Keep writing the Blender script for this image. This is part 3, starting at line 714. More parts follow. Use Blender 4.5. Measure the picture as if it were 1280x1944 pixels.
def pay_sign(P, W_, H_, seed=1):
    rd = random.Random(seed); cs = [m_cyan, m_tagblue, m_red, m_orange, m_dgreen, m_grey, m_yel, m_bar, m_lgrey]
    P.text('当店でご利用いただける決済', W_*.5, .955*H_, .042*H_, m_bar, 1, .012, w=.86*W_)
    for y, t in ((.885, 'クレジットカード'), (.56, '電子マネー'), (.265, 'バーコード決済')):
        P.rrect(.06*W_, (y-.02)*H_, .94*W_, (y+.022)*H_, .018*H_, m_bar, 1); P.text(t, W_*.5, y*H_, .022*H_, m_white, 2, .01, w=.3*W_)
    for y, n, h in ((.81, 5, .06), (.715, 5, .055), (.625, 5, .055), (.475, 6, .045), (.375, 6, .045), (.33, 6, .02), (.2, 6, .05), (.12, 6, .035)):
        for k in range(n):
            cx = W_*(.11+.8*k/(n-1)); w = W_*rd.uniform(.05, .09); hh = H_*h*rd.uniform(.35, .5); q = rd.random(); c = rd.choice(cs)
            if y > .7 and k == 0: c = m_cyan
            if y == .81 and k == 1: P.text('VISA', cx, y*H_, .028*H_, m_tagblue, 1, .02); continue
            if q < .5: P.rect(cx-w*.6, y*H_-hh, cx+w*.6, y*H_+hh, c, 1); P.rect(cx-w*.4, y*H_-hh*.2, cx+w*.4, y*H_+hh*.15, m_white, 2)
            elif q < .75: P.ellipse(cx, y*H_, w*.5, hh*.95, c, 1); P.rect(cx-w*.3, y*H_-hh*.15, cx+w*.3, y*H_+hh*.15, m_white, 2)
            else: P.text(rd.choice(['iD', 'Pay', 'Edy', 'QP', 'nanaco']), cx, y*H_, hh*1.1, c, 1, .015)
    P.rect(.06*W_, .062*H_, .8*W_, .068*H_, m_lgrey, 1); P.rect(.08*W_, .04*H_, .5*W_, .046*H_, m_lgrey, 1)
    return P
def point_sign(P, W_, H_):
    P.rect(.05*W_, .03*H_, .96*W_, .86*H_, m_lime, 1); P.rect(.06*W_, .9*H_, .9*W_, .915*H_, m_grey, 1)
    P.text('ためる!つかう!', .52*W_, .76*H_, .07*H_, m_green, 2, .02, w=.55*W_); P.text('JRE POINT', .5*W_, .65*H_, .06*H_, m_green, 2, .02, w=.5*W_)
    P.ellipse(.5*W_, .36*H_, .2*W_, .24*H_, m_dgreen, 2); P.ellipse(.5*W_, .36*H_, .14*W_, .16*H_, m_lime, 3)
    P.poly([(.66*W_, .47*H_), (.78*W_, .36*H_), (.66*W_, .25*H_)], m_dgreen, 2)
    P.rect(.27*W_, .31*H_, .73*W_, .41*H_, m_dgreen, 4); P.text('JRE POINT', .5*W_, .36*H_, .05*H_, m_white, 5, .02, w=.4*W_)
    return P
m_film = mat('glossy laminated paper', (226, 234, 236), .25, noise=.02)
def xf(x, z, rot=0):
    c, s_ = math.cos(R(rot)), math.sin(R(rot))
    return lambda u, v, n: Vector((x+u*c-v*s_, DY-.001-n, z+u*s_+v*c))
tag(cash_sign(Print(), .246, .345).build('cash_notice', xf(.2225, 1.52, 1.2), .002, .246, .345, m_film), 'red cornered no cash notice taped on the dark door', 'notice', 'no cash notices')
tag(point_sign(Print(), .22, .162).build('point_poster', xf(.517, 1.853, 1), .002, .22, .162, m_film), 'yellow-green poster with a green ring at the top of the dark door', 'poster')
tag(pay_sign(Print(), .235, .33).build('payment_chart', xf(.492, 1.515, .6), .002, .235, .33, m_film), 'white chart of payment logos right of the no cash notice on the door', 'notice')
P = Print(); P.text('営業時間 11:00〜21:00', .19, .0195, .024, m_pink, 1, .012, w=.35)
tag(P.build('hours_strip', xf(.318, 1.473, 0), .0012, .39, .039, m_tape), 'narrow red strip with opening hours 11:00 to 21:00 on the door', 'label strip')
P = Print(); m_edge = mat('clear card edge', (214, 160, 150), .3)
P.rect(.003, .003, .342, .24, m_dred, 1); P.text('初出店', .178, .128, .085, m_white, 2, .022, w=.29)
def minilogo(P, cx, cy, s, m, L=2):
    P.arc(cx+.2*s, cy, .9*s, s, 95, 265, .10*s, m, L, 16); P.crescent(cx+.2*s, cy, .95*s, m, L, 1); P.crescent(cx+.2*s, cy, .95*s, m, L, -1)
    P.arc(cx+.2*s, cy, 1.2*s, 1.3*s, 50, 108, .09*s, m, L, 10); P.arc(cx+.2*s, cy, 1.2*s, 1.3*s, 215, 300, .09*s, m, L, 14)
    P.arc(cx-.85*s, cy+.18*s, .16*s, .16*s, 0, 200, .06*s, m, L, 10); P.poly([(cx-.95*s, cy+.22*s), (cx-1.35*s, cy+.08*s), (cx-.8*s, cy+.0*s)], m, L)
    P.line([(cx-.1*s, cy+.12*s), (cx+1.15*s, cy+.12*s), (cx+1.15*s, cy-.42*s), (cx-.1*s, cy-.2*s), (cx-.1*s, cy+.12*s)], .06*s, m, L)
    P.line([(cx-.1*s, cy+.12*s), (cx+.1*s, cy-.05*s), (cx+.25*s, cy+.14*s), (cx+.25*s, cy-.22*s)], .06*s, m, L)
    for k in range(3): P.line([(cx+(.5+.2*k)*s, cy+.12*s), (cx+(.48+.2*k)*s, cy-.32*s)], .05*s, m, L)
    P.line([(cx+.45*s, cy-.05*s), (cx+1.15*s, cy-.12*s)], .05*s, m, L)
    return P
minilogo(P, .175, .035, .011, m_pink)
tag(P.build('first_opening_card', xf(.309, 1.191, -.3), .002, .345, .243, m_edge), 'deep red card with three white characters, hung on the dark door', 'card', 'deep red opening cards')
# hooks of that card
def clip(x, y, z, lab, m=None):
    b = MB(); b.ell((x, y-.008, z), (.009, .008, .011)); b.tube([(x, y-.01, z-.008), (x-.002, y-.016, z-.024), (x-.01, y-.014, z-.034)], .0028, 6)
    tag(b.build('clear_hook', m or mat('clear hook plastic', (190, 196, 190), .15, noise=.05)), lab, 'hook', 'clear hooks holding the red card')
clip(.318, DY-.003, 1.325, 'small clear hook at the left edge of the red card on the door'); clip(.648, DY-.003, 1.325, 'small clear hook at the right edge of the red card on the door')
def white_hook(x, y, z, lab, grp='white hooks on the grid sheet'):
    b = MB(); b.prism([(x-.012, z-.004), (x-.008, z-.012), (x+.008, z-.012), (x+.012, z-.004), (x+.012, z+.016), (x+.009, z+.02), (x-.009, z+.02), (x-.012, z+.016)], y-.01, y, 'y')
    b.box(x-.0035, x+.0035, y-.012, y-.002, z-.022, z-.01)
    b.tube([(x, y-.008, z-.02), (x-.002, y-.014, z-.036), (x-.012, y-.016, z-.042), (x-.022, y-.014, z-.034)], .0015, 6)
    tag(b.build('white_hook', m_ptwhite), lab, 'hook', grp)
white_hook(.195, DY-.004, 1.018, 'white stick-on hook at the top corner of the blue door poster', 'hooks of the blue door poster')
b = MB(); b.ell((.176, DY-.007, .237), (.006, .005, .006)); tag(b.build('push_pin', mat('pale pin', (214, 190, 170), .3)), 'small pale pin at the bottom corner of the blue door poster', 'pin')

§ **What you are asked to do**
Your task is to repeat the data exactly, with nothing left out.

§ **The response**
Keep writing the Blender script for this image. This is part 3, starting at line 714. More parts follow. Use Blender 4.5. Measure the picture as if it were 1280x1944 pixels.
def pay_sign(P, W_, H_, seed=1):
    rd = random.Random(seed); cs = [m_cyan, m_tagblue, m_red, m_orange, m_dgreen, m_grey, m_yel, m_bar, m_lgrey]
    P.text('当店でご利用いただける決済', W_*.5, .955*H_, .042*H_, m_bar, 1, .012, w=.86*W_)
    for y, t in ((.885, 'クレジットカード'), (.56, '電子マネー'), (.265, 'バーコード決済')):
        P.rrect(.06*W_, (y-.02)*H_, .94*W_, (y+.022)*H_, .018*H_, m_bar, 1); P.text(t, W_*.5, y*H_, .022*H_, m_white, 2, .01, w=.3*W_)
    for y, n, h in ((.81, 5, .06), (.715, 5, .055), (.625, 5, .055), (.475, 6, .045), (.375, 6, .045), (.33, 6, .02), (.2, 6, .05), (.12, 6, .035)):
        for k in range(n):
            cx = W_*(.11+.8*k/(n-1)); w = W_*rd.uniform(.05, .09); hh = H_*h*rd.uniform(.35, .5); q = rd.random(); c = rd.choice(cs)
            if y > .7 and k == 0: c = m_cyan
            if y == .81 and k == 1: P.text('VISA', cx, y*H_, .028*H_, m_tagblue, 1, .02); continue
            if q < .5: P.rect(cx-w*.6, y*H_-hh, cx+w*.6, y*H_+hh, c, 1); P.rect(cx-w*.4, y*H_-hh*.2, cx+w*.4, y*H_+hh*.15, m_white, 2)
            elif q < .75: P.ellipse(cx, y*H_, w*.5, hh*.95, c, 1); P.rect(cx-w*.3, y*H_-hh*.15, cx+w*.3, y*H_+hh*.15, m_white, 2)
            else: P.text(rd.choice(['iD', 'Pay', 'Edy', 'QP', 'nanaco']), cx, y*H_, hh*1.1, c, 1, .015)
    P.rect(.06*W_, .062*H_, .8*W_, .068*H_, m_lgrey, 1); P.rect(.08*W_, .04*H_, .5*W_, .046*H_, m_lgrey, 1)
    return P
def point_sign(P, W_, H_):
    P.rect(.05*W_, .03*H_, .96*W_, .86*H_, m_lime, 1); P.rect(.06*W_, .9*H_, .9*W_, .915*H_, m_grey, 1)
    P.text('ためる!つかう!', .52*W_, .76*H_, .07*H_, m_green, 2, .02, w=.55*W_); P.text('JRE POINT', .5*W_, .65*H_, .06*H_, m_green, 2, .02, w=.5*W_)
    P.ellipse(.5*W_, .36*H_, .2*W_, .24*H_, m_dgreen, 2); P.ellipse(.5*W_, .36*H_, .14*W_, .16*H_, m_lime, 3)
    P.poly([(.66*W_, .47*H_), (.78*W_, .36*H_), (.66*W_, .25*H_)], m_dgreen, 2)
    P.rect(.27*W_, .31*H_, .73*W_, .41*H_, m_dgreen, 4); P.text('JRE POINT', .5*W_, .36*H_, .05*H_, m_white, 5, .02, w=.4*W_)
    return P
m_film = mat('glossy laminated paper', (226, 234, 236), .25, noise=.02)
def xf(x, z, rot=0):
    c, s_ = math.cos(R(rot)), math.sin(R(rot))
    return lambda u, v, n: Vector((x+u*c-v*s_, DY-.001-n, z+u*s_+v*c))
tag(cash_sign(Print(), .246, .345).build('cash_notice', xf(.2225, 1.52, 1.2), .002, .246, .345, m_film), 'red cornered no cash notice taped on the dark door', 'notice', 'no cash notices')
tag(point_sign(Print(), .22, .162).build('point_poster', xf(.517, 1.853, 1), .002, .22, .162, m_film), 'yellow-green poster with a green ring at the top of the dark door', 'poster')
tag(pay_sign(Print(), .235, .33).build('payment_chart', xf(.492, 1.515, .6), .002, .235, .33, m_film), 'white chart of payment logos right of the no cash notice on the door', 'notice')
P = Print(); P.text('営業時間 11:00〜21:00', .19, .0195, .024, m_pink, 1, .012, w=.35)
tag(P.build('hours_strip', xf(.318, 1.473, 0), .0012, .39, .039, m_tape), 'narrow red strip with opening hours 11:00 to 21:00 on the door', 'label strip')
P = Print(); m_edge = mat('clear card edge', (214, 160, 150), .3)
P.rect(.003, .003, .342, .24, m_dred, 1); P.text('初出店', .178, .128, .085, m_white, 2, .022, w=.29)
def minilogo(P, cx, cy, s, m, L=2):
    P.arc(cx+.2*s, cy, .9*s, s, 95, 265, .10*s, m, L, 16); P.crescent(cx+.2*s, cy, .95*s, m, L, 1); P.crescent(cx+.2*s, cy, .95*s, m, L, -1)
    P.arc(cx+.2*s, cy, 1.2*s, 1.3*s, 50, 108, .09*s, m, L, 10); P.arc(cx+.2*s, cy, 1.2*s, 1.3*s, 215, 300, .09*s, m, L, 14)
    P.arc(cx-.85*s, cy+.18*s, .16*s, .16*s, 0, 200, .06*s, m, L, 10); P.poly([(cx-.95*s, cy+.22*s), (cx-1.35*s, cy+.08*s), (cx-.8*s, cy+.0*s)], m, L)
    P.line([(cx-.1*s, cy+.12*s), (cx+1.15*s, cy+.12*s), (cx+1.15*s, cy-.42*s), (cx-.1*s, cy-.2*s), (cx-.1*s, cy+.12*s)], .06*s, m, L)
    P.line([(cx-.1*s, cy+.12*s), (cx+.1*s, cy-.05*s), (cx+.25*s, cy+.14*s), (cx+.25*s, cy-.22*s)], .06*s, m, L)
    for k in range(3): P.line([(cx+(.5+.2*k)*s, cy+.12*s), (cx+(.48+.2*k)*s, cy-.32*s)], .05*s, m, L)
    P.line([(cx+.45*s, cy-.05*s), (cx+1.15*s, cy-.12*s)], .05*s, m, L)
    return P
minilogo(P, .175, .035, .011, m_pink)
tag(P.build('first_opening_card', xf(.309, 1.191, -.3), .002, .345, .243, m_edge), 'deep red card with three white characters, hung on the dark door', 'card', 'deep red opening cards')
# hooks of that card
def clip(x, y, z, lab, m=None):
    b = MB(); b.ell((x, y-.008, z), (.009, .008, .011)); b.tube([(x, y-.01, z-.008), (x-.002, y-.016, z-.024), (x-.01, y-.014, z-.034)], .0028, 6)
    tag(b.build('clear_hook', m or mat('clear hook plastic', (190, 196, 190), .15, noise=.05)), lab, 'hook', 'clear hooks holding the red card')
clip(.318, DY-.003, 1.325, 'small clear hook at the left edge of the red card on the door'); clip(.648, DY-.003, 1.325, 'small clear hook at the right edge of the red card on the door')
def white_hook(x, y, z, lab, grp='white hooks on the grid sheet'):
    b = MB(); b.prism([(x-.012, z-.004), (x-.008, z-.012), (x+.008, z-.012), (x+.012, z-.004), (x+.012, z+.016), (x+.009, z+.02), (x-.009, z+.02), (x-.012, z+.016)], y-.01, y, 'y')
    b.box(x-.0035, x+.0035, y-.012, y-.002, z-.022, z-.01)
    b.tube([(x, y-.008, z-.02), (x-.002, y-.014, z-.036), (x-.012, y-.016, z-.042), (x-.022, y-.014, z-.034)], .0015, 6)
    tag(b.build('white_hook', m_ptwhite), lab, 'hook', grp)
white_hook(.195, DY-.004, 1.018, 'white stick-on hook at the top corner of the blue door poster', 'hooks of the blue door poster')
b = MB(); b.ell((.176, DY-.007, .237), (.006, .005, .006)); tag(b.build('push_pin', mat('pale pin', (214, 190, 170), .3)), 'small pale pin at the bottom corner of the blue door poster', 'pin')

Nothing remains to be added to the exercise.